This body of work examines the mechanics of how firms grow profitably in commoditizing markets. Underlying the “customer-centricity” that many firms embrace today is a factor that will determine their success with this effort: enabling collaboration across their internal silos and, increasingly, with external partners. While internal integration has been an enduring theme in organizational research, in this context the nature of integration is driven not by production concerns but by external market and customer demands. The integration challenge is significant, as these drivers are not always predictable and consistent. To integrate internally, a firm must align its product-, technology-, function- or geography-based business units and operations to generate customer-focused offerings in a systemic and flexible way, without completely obliterating these silos, which are often crucial to innovation and/or house deep product and marketing expertise.
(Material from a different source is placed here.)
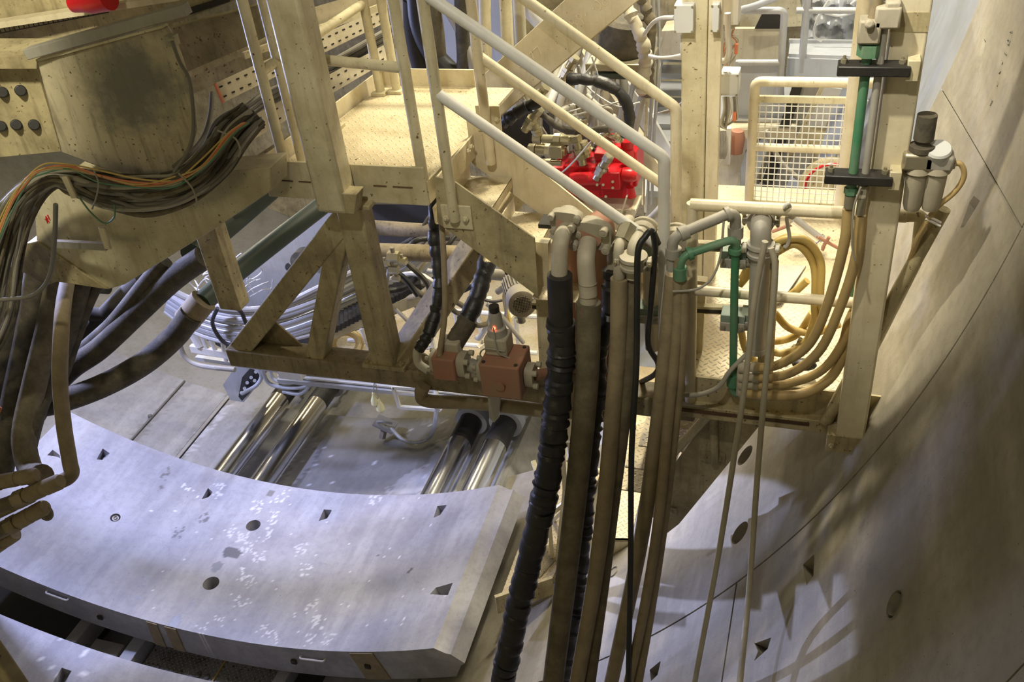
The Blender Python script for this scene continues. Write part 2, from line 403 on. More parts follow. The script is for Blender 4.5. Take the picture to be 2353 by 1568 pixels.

Along with internal integration, firms are also seeking external partners who provide key inputs or complementary outputs that enable them to simultaneously “shrink their core” by doing less themselves and “expand their periphery” by offering a broader, integrated assortment of products and services. This poses new integration challenges as firms must find ways to improve customer-focused collaboration with external partners. The belief is that this internal and external integration will allow the company to fully leverage the specialization and competencies of individual organizations-within and outside of the firm-to deliver greater value to customers and better bottom lines to themselves.

Based on a study of nine prominent companies that are dismantling and transcending silos to become more customer-focused, I present the key enablers that shape their success, the pitfalls they face, and a model of how this journey typically unfolds.